J’ai honte, parce que nous sommes les spectatrices et les spectateurs d’un spectacle de marionnettes dont nous sommes les principales cibles, au sens figuré comme au sens propre : la cible des guerres, des campagnes publicitaires, des sanctions économiques, des intérêts financiers, des démarches commerciales, des dispositifs médiatiques et de tant d’autres choses encore. Je me sens coupable, parce que j’ai, tout simplement, l’impression de ne jamais avoir assez fait pour empêcher tout cela, faire dérailler cet irrémédiable et effroyable ordre du monde, dont nos démocraties sont les principales bénéficiaires. J’ai honte, parce qu’il y a toujours, dans cette mascarade, des petits bouts de notre humanité qui abandonnent et partent en lambeaux. Je suis désolé que les petits refuges de la vie quotidienne, lorsque celle-ci est suffisamment douce quand nous en avons les moyens matériels et psychiques, nous permettent de regarder ailleurs – souvent, trop souvent. Et j’ai honte parce que ce texte constitue en quelque sorte, en lui-même déjà, une forme de privilège.

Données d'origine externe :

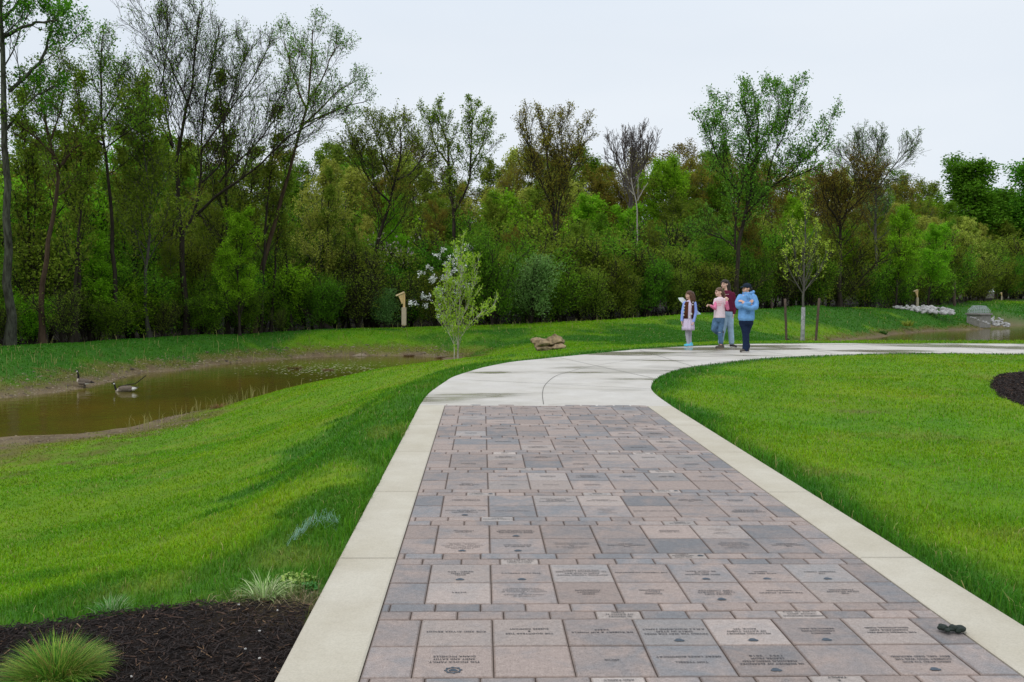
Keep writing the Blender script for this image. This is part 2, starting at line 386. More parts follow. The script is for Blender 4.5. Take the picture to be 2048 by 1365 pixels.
# ------------------------------------------------------------------ concrete walk and curbs
n = len(cl); m2 = 120
def resamp(L, n):
    s = np.r_[0, np.cumsum(np.hypot(*np.diff(L[:, :2], axis=0).T))]; t = np.linspace(0, s[-1], n)
    return np.c_[np.interp(t, s, L[:, 0]), np.interp(t, s, L[:, 1])]
# fill the walk with a triangulated sheet
import bmesh
bm = bmesh.new(); vs = [bm.verts.new((p[0], p[1], float(P(p[0], p[1])))) for p in WALK]; f = bm.faces.new(vs)
ex = bmesh.ops.extrude_face_region(bm, geom=[f]); 
for e in ex['geom']:
    if isinstance(e, bmesh.types.BMVert): e.co.z -= .12
bmesh.ops.recalc_face_normals(bm, faces=bm.faces)
bmesh.ops.triangulate(bm, faces=bm.faces)
me = bpy.data.meshes.new('footpath'); bm.to_mesh(me); bm.free(); me.materials.append(MT['walk'])
walk = link(bpy.data.objects.new('footpath', me)); tag(walk, kind='structure')
def strip(pts, w):
    pts = np.array(pts)[:, :2]; V = []; Fc = []
    for i, p in enumerate(pts):
        t = pts[min(i+1, len(pts)-1)]-pts[max(i-1, 0)]; t /= np.hypot(*t); nn = np.array([-t[1], t[0]])*w/2
        for s in (1, -1): q = p+nn*s; V.append((q[0], q[1], float(P(*q))+.004))
        if i: k = 2*i; Fc.append((k-2, k-1, k+1, k))
    return V, Fc
JV, JF = [], []
def addstrip(pts, w):
    V, Fc = strip(pts, w); b = len(JV); JV.extend(V); JF.extend([tuple(i+b for i in f) for f in Fc])
jl = [(1087, 809.5), (1085, 787), (1091, 769.6), (1110, 753.5), (1136, 744.7), (1175, 735), (1240, 724), (1330, 714), (1440, 706)]
addstrip(smooth_line([atp(*p) for p in jl], 6), .009)
for a, b in [((1561, 690.5), (1672, 708.5)), ((1679, 689), (1800, 705.5)), ((1897, 690), (1985, 705)), ((1455, 692), (1585, 712)), ((1362, 697), (1518, 716)), ((1280, 701), (1385, 733)), ((1120, 716), (1306, 757)), ((905, 759), (1300, 778))]:
    addstrip([atp(*a), (atp(*a)+atp(*b))/2, atp(*b)], .012)
pymesh('control_joint', JV, JF, MT['groove'], walk)
def box_uv(u0, u1, v0, v1, z0, z1, bev=.4, V=None, Fc=None):
    b = len(V)
    for (ins, z) in ((bev, z1), (0, z1-bev*IN*.6), (0, z0)):
        for (u, v) in ((u0+ins, v0+ins), (u1-ins, v0+ins), (u1-ins, v1-ins), (u0+ins, v1-ins)):
            x, y = uv2w(u, v); V.append((float(x), float(y), z))
    Fc.append((b, b+1, b+2, b+3))
    for k in (0, 4):
        for i in range(4):
            j = (i+1) % 4; Fc.append((b+k+i, b+k+4+i, b+k+4+j, b+k+j))
for (u0, u1) in ((-19.4, -7.5), (90.1, 102.)):
    V, Fc = [], []
    vs_ = [-480]+list(range(-416, 288, 64))+[VE-.15]
    for a, b in zip(vs_[:-1], vs_[1:]): box_uv(u0, u1, a+.16, b-.16, -.14, .004, .30, V, Fc)
    tag(pymesh('kerb', V, Fc, MT['curb']), kind='structure')

V, Fc = [], []
for (u0, u1) in ((-19.2, -7.7), (90.3, 101.8)):
    for v_ in range(-96, 288, 64):
        b_ = len(V)
        for (u_, w_) in ((u0, -.09), (u1, -.09), (u1, .09), (u0, .09)): x_, y_ = uv2w(u_, v_+w_); V.append((float(x_), float(y_), .0062))
        Fc.append((b_, b_+1, b_+2, b_+3))
pymesh('kerb_joint', V, Fc, MT['groove'], walk)
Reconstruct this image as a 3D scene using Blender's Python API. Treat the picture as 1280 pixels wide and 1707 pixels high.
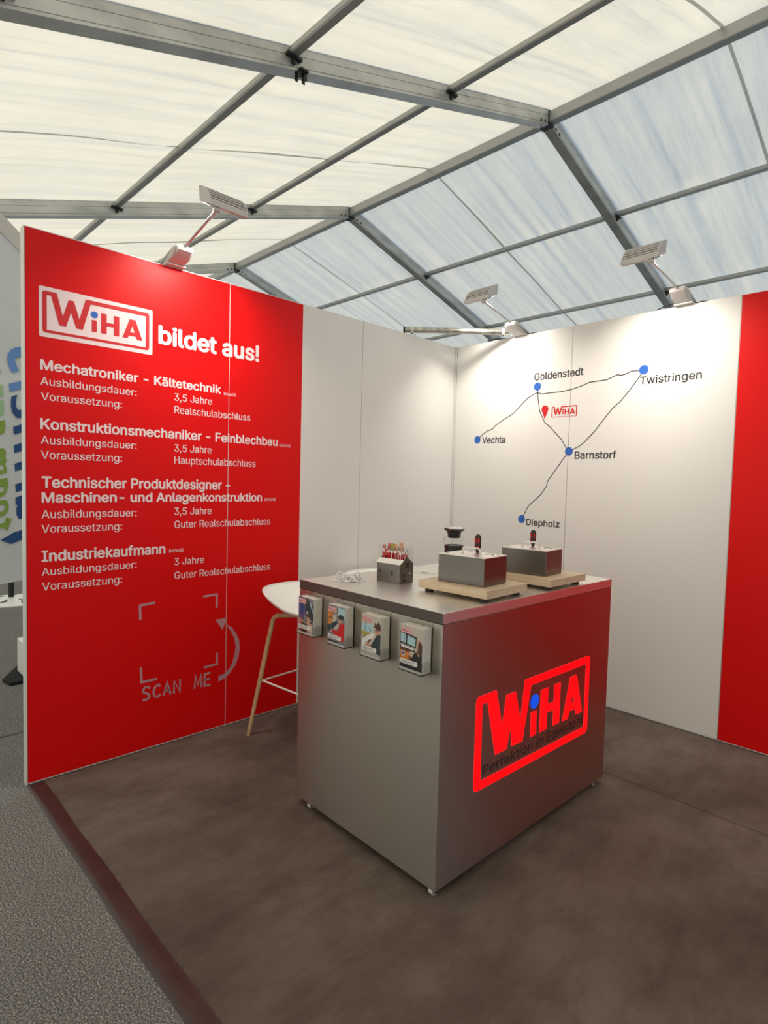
import bpy, bmesh, math, random, os
from mathutils import Vector, Matrix, noise
from mathutils.geometry import tessellate_polygon, delaunay_2d_cdt
random.seed(7)
PI = math.pi
SC = bpy.context.scene
COL = SC.collection
for o in list(bpy.data.objects):
    bpy.data.objects.remove(o)

# ------------------------------------------------------------------ camera
cam_d = bpy.data.cameras.new('camera')
cam_d.sensor_fit = 'HORIZONTAL'; cam_d.sensor_width = 36.0
cam_d.lens = 971.87 / 1280 * 36.0
cam_d.clip_end = 200
cam = bpy.data.objects.new('camera', cam_d); COL.objects.link(cam)
YAW, PITCH, ROLL = -0.7968, -0.0519, 0.0257
_f = Vector((math.sin(YAW)*math.cos(PITCH), math.cos(YAW)*math.cos(PITCH), math.sin(PITCH)))
_r = Vector((math.cos(YAW), -math.sin(YAW), 0)); _u = _r.cross(_f)
_R = math.cos(ROLL)*_r + math.sin(ROLL)*_u; _U = -math.sin(ROLL)*_r + math.cos(ROLL)*_u
cam.matrix_world = Matrix(((_R.x, _U.x, -_f.x, 2.9828), (_R.y, _U.y, -_f.y, -3.6751), (_R.z, _U.z, -_f.z, 1.4364), (0, 0, 0, 1)))
SC.camera = cam

# ------------------------------------------------------------------ daylight over the tent, exposure
w = bpy.data.worlds.new('sky'); SC.world = w; w.use_nodes = True
bg = w.node_tree.nodes['Background']
bg.inputs[0].default_value = (0.66, 0.80, 0.97, 1); bg.inputs[1].default_value = 0.88
sd = bpy.data.lights.new('sun', 'SUN'); sd.energy = 3.5; sd.color = (1.0, 0.79, 0.38); sd.angle = 0.12
sun = bpy.data.objects.new('sun', sd); COL.objects.link(sun)
sun.rotation_euler = (math.radians(58), 0, math.radians(-28))
vs = SC.view_settings
vs.view_transform = 'Standard'; vs.look = 'None'; vs.exposure = 0.0; vs.gamma = 1.0; vs.use_curve_mapping = False
LAMP_W = 6.2          # each arm lamp's own light
# ------------------------------------------------------------------ materials
def mat(name, col, rough=0.5, metal=0.0, spec=0.5, **kw):
    m = bpy.data.materials.new(name); m.use_nodes = True
    b = m.node_tree.nodes['Principled BSDF']
    b.inputs['Base Color'].default_value = (*col, 1); b.inputs['Roughness'].default_value = rough
    b.inputs['Metallic'].default_value = metal; b.inputs['Specular IOR Level'].default_value = spec
    for k, v in kw.items():
        b.inputs[k].default_value = v
    return m
def nodes(m):
    nt = m.node_tree
    return nt, nt.nodes['Principled BSDF'], lambda t, **k: _nn(nt, t, k)
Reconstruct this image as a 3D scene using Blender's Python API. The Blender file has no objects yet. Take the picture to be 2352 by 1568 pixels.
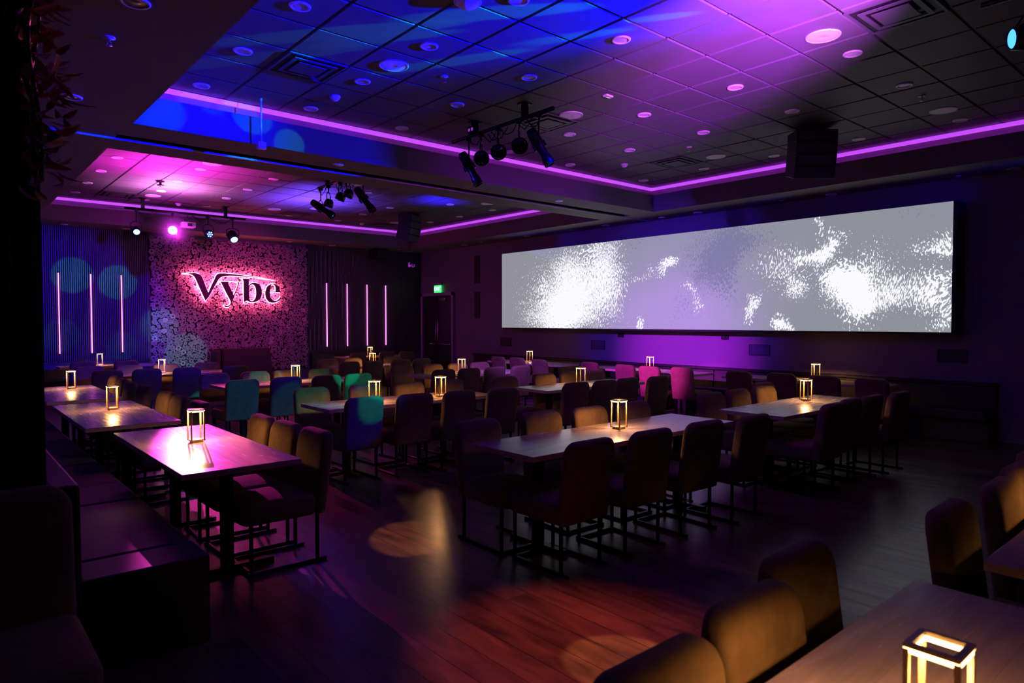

Il nous reste énormément de choses à faire, mais une chose est certaine : il n’y a pas d’Histoire sans notre consentement tacite ou sans notre participation, fusse-t-elle accidentelle. A chaque moment, à chaque époque, il ne tient qu’à nous de réécrire l’Histoire, de nous en saisir, de l’embarquer avec nous sur d’autres rives et de la faire nôtre. Parce qu’au-delà des catastrophes climatiques qui ne manqueront pas d’arriver, au-delà des horreurs racistes et des effroyables conflits auxquels nous participons malgré nous, parce que nous laissons nos représentants politiques les entériner, subsistent des peuples certes divers et différents, mais sur la même, toute petite, si petite planète. Et il nous restera toujours le vertige de nos impuissances, la grandeur de nos fragilités et la force de nos incertitudes – en concluant, comme l’écrivait l’anthropologue palestino-américaine Lila Abu-Lughod :
"Les autres vivent exactement comme nous nous voyons vivre, non pas comme des robots programmés par des règles soi-disant culturelles, mais comme des personnes qui vivent leur vie : ils se font du souci à propos des décisions à prendre, font des erreurs, essaient de se faire beaux, traversent des tragédies et des pertes personnelles, aiment être avec les autres et se trouvent des moments de bonheur."[1]
[1] Lila Abu-Lughod (1911), « Writing against culture ». In : Richard G. Fox, Recapturing anthropology : 137-162, p. 158. Santa Fe, School of American Research Press ; traduction du texte original.